09.07.09 Posted in Occasions, today's words by

It
hasn’t been a peaceful sleep for John Colman. His was the first
recorded–and as yet, unsolved!–murder in what would one day become
metropolitan New York City. On September 6, 1609, our man Colman came
to a violent end, the details of which were sketchily reported by a
seedy crew mate. Seems our boy Colman was a Brit, sailing with
Dutchmen, set upon by Indians. He was a favorite of the much disliked
Henry Hudson (remember him? namesake of the river? Well! The later
mutiny against him was led by none other than the very man who reported
our friend Colman’s death!). Now, 400 years later,
The New York Times presented this case to NYPD homicide detectives (read here),
but alas, the question of who killed John Colman remains unanswered.
However, one thing we do have is a poem (can you say “spin”?) written
about the episode. Read this excerpt, return back to the poetry of
similar style you were made to read in junior high, and bid a tranquil
slumber to the soul of our hero John Colman. Poor thing.
 

The Death of Colman
By Thomas Frost
(original publication unknown, excerpted from Poems of American History. BE Stevenson, ed., New York, NY: Houghton Mifflin Co, 1908)
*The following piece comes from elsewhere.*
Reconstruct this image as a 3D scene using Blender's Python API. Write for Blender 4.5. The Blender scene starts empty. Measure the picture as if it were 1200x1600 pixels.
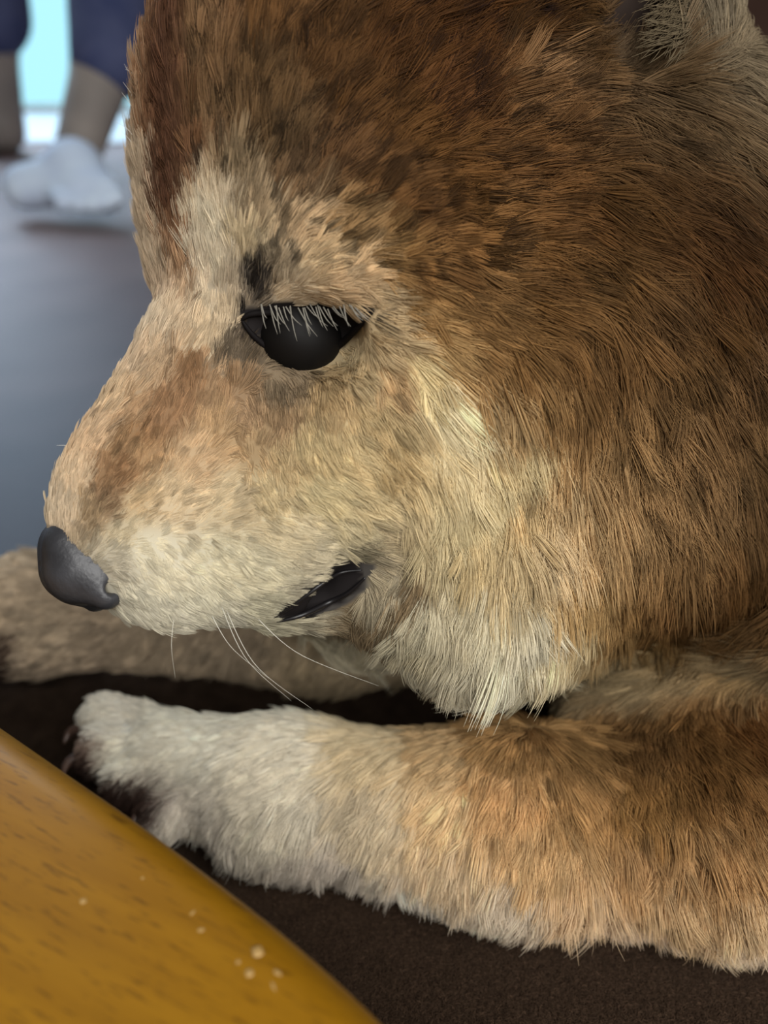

But we, who sought for China’s strand
By ocean ways untried,
Forgot our mission when we cast
Our anchor in a tide
That kissed a gem too wondrous fair
For any eastern sea to wear!

Entranced we saw the golden woods
Slope gently to the sands;
The grassy meads, the oaks that dwarfed
Their kin of other lands;
And from the shore the balmy wind
Blew sweeter than the spice of Ind.

As he whose eyes, though opened wide,
Are fixed upon a dream,
So Colman–one who long had held
Our Hudson’s warm esteem–
Gazed on the gorgeous scene and said,
“Ere even’s shades are overspread,

“Proudly our flag on yonder height
Shall tell of Holland’s gain;
Proclaiming her to all the earth
The sovereign of the main.”
And quickly from the Half Moon’s bow
We turned the longboat’s yielding prow.

And suddenly our unshaped dread
Took direful form and sound.
For from a near nook’s rocky shade,
Swift as pursuing hound,
A savage shallop sped, to hold
From stranger feet that strand of gold.

And rageful cries disturbed the peace
That on the waters slept;
And Echo whispered on the hills,
As though an army crept,
With flinty axe and brutal blade,
Through the imperforate forest shade.

“What! are ye cravens?” Colman said;
For each had shipped his oar.
He waved the flag: “For Netherland,
Pull for yon jutting shore!”
Then prone he fell within the boat,
A flinthead arrow through his throat!

And now full many a stealthy skiff
Shot out into the bay;
And swiftly, sadly pulled we back
To where the Half Moon lay;
But he was dead–our master wept–
He smiled, brave heart, as though he slept.